Olive Garden has always been my preferred semi-classy restaurant visit when I desire to dine on the many delicious pastas and cheeses of faux-Italy or the endless breadsticks which inevitably spoil the actual meal.
However, despite my love for their appetizers, entrees and everything in-between, I cannot imagine eating there for 49 consecutive days. Honestly, I can’t fathom eating anywhere for 49 days. But this task is exactly what a man named Alex Malone in Fargo, North Dakota undertook after winning Olive Garden’s $100 Never-Ending Pasta promotion, a noble cause to consume as much Olive Garden pasta as possible.
Malone’s seven-week endeavor has just surpassed its second week, and he certainly seems to take his fate in stride.

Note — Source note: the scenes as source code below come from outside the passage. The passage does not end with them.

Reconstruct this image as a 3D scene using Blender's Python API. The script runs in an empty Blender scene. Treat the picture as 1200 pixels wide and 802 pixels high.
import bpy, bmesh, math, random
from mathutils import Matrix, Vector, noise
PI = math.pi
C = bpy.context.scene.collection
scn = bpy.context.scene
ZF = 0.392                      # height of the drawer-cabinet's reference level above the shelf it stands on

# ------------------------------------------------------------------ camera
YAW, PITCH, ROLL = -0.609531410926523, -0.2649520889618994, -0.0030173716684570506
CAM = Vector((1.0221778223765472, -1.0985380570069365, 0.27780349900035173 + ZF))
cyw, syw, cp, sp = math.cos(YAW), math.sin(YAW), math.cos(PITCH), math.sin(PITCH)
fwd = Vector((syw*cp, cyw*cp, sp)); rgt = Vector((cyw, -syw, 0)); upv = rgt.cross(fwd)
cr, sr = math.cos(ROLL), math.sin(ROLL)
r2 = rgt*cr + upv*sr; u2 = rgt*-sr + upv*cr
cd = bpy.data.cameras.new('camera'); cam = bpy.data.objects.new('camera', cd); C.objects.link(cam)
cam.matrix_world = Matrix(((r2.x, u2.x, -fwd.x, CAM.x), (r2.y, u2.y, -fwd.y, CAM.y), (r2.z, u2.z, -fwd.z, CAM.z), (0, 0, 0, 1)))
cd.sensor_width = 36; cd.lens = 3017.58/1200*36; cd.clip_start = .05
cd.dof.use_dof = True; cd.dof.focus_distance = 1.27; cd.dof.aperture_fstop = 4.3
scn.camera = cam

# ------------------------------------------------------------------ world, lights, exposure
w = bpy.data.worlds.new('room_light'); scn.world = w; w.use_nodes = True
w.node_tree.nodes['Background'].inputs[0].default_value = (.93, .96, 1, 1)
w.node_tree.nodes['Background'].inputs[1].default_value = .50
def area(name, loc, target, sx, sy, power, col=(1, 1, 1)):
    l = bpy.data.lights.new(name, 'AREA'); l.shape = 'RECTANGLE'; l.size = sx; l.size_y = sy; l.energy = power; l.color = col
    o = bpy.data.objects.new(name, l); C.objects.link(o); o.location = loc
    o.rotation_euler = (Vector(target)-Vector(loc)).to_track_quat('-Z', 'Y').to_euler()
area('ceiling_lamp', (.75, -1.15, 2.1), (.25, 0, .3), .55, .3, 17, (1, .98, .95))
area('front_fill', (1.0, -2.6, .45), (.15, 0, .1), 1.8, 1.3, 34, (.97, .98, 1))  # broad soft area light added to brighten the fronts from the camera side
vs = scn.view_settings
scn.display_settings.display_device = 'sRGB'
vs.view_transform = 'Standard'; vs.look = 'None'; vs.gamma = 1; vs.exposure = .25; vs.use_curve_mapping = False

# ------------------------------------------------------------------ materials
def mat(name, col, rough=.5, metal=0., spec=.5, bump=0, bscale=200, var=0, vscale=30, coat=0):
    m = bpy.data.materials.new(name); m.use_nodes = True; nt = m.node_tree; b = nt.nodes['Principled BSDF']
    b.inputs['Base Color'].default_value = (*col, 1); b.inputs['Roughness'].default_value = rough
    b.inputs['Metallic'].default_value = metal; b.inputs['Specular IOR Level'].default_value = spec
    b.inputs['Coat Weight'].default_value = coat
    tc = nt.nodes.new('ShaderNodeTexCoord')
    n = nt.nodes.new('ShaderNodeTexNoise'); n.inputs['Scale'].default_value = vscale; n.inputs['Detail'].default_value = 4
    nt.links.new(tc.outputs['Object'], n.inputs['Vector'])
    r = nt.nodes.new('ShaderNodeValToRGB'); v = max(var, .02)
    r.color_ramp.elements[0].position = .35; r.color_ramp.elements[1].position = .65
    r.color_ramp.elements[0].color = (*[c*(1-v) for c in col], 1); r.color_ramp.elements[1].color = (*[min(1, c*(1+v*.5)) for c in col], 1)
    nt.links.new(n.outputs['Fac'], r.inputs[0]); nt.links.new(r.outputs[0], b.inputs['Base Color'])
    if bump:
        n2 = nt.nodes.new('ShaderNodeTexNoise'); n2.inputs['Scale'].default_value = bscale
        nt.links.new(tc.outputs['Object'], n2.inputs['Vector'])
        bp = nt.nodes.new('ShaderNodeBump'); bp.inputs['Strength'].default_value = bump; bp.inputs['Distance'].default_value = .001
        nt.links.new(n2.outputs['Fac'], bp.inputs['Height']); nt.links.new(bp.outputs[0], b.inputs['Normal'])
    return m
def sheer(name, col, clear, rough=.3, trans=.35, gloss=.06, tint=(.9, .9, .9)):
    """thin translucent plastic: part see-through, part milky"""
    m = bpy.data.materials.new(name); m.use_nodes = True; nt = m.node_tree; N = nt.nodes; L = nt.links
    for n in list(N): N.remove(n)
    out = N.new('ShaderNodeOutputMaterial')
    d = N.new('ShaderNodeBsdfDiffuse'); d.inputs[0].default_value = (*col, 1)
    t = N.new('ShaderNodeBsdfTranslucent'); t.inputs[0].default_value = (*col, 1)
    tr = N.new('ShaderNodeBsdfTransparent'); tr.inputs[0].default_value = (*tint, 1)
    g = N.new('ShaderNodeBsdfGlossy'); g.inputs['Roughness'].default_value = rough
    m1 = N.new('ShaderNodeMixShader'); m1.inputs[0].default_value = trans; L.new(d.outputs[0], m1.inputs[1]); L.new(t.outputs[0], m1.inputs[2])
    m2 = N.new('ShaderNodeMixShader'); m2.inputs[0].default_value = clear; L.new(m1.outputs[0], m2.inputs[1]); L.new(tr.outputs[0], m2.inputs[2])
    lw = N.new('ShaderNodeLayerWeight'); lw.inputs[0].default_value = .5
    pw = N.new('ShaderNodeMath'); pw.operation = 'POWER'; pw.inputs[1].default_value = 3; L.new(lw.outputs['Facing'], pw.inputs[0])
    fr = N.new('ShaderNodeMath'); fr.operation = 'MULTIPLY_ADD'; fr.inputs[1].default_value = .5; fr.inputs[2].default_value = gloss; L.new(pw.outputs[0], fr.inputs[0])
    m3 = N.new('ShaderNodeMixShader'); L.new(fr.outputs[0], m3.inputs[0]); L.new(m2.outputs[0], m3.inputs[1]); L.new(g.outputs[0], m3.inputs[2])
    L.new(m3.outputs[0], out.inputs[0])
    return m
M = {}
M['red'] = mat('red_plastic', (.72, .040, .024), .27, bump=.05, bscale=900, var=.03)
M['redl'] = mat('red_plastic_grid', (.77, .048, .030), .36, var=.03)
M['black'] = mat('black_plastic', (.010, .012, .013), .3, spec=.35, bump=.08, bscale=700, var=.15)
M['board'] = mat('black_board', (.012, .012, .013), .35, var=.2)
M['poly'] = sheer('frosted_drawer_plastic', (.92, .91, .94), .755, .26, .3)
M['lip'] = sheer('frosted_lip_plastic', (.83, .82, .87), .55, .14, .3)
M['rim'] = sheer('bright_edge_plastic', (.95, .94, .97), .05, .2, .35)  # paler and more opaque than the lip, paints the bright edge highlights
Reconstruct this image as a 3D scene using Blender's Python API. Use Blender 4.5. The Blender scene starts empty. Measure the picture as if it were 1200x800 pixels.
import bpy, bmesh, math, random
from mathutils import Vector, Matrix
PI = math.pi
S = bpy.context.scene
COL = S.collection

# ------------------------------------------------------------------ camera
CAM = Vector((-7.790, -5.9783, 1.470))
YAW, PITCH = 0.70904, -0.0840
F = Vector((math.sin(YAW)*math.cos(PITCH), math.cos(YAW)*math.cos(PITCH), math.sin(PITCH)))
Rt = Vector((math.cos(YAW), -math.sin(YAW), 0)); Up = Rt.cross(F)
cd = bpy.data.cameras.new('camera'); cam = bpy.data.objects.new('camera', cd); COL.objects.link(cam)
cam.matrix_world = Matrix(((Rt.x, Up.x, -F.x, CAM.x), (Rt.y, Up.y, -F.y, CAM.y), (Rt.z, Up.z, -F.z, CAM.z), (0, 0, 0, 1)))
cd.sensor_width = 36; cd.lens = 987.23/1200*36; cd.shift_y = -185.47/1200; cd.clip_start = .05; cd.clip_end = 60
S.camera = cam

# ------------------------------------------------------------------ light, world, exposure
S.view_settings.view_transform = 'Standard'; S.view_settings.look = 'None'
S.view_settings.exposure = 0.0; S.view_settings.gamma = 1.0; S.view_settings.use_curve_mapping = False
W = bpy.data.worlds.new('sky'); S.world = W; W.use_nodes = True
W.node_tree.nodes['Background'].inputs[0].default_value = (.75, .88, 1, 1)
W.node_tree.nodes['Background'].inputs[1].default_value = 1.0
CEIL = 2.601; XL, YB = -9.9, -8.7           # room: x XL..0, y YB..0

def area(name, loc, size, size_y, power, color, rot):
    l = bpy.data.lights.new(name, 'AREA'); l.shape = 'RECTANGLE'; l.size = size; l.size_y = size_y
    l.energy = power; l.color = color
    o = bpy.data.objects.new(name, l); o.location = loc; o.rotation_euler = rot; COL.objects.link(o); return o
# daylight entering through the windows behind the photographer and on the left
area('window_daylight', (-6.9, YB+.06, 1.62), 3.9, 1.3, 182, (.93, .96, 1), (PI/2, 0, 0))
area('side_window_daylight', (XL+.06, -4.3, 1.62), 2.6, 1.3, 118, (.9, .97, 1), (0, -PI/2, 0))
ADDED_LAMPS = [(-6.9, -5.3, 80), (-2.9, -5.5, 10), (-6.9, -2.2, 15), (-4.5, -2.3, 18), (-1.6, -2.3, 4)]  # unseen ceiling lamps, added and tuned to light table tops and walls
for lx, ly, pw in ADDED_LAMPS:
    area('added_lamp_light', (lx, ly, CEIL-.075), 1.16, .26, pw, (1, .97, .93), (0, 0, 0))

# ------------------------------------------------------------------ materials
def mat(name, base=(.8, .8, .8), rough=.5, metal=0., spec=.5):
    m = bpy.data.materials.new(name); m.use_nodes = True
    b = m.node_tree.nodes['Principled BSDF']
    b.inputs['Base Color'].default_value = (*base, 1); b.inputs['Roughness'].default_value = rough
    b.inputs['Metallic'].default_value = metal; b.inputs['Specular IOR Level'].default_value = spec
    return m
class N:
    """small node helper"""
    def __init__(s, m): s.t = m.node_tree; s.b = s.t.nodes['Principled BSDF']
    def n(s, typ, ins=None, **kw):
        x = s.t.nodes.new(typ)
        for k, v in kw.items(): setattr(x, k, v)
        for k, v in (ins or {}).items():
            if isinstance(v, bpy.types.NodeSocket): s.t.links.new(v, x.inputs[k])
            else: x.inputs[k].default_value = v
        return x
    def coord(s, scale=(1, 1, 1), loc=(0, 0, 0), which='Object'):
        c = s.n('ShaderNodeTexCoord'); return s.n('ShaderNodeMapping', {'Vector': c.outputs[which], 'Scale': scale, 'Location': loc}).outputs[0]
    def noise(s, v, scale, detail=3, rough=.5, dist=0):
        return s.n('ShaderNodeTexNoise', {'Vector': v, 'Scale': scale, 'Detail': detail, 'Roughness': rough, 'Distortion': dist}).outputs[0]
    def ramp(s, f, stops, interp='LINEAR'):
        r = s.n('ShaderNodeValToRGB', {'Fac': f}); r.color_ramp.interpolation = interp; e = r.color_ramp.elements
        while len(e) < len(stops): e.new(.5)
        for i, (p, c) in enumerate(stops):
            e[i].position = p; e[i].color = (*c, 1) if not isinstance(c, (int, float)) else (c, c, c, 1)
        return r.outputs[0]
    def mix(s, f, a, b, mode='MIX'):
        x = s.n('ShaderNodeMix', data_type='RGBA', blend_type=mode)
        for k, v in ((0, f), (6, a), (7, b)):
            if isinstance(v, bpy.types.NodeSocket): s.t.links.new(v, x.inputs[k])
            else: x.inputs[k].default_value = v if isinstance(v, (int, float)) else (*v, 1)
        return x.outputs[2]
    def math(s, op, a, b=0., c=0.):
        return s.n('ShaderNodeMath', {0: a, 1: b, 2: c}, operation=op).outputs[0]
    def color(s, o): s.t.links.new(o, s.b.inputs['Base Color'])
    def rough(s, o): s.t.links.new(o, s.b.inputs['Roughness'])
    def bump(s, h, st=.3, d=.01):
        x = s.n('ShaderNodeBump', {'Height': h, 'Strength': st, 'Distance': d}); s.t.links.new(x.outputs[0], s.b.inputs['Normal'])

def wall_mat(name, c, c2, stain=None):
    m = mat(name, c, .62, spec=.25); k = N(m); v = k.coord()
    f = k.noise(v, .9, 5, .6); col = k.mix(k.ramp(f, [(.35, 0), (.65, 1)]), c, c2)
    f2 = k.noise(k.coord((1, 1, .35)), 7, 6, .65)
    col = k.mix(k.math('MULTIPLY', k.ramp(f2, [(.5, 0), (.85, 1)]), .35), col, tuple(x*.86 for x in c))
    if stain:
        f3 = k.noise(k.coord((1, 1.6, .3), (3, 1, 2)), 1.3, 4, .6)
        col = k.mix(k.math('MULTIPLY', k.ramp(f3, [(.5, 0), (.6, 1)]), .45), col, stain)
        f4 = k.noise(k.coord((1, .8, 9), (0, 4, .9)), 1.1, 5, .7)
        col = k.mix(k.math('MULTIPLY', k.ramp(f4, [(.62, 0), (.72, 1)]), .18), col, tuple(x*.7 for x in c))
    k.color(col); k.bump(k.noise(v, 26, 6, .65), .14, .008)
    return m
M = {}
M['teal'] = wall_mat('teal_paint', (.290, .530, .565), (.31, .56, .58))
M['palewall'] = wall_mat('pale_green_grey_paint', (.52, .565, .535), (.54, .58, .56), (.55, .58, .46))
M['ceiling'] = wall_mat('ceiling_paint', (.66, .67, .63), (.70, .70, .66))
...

“Today’s dinner marked the end of my first of seven weeks of eating nothing but Olive Garden’s food, and I couldn’t be happier with my life as it stands in this very moment. Life seems full of color, the future seems full of possibility and I seem full of pasta,” he said in his blog, dubbed All of Garden.
Alas, I cannot help but fear for the man’s life. While Olive Garden’s food may be delicious, I don’t believe the amount of carbohydrates incurred by eating obscene amounts of pasta will be as friendly to his health and constitution once his burden is lifted. In fact, seven uninterrupted weeks of eating at the same chain restaurant is probably unhealthy regardless of where one chooses to eat.
Granted, at the very least, he is allowed to vary his pasta choices each day to create a variety of different tastes. But I can’t view such an ordeal as good for the body or the mind. Calorieking.com offers some small insight into the caloric content of Olive Garden dishes. Olive Garden’s chicken parmigiana dinner weighs in at 1090 calories, a wee bit too much for a single dinner.
Malone, however, has consumed the 36 differing pasta combinations available to him through the promotion, and has often eaten multiple combinations in the same lunch or dinner. Again, I stress that I highly enjoy many pasta dishes, especially from Olive Garden.
I also imagine that no way to escape from it for an ongoing period of seven weeks might inflict damage upon the sanctity of my mind. Regardless of any physical effect on his body that he may incur from his Olive Garden ordeal, there is no doubt that it will likely fatigue his mind.
As it is now, Malone’s behavior appears consistent with other human beings despite his delicious shackles. At day 15, he is beginning to show the first signs of possible regret toward his decision, noting the effect of high pasta consumption on his general demeanor.
However, he still appears to consume many pastas with some form of enthusiasm. Still, I cannot help but feel that once his self-inflicted, seven-week pasta prison sentence has concluded, we will only see an empty shell of a broken man, oversaturated with a different kind of shell in his irritated stomach.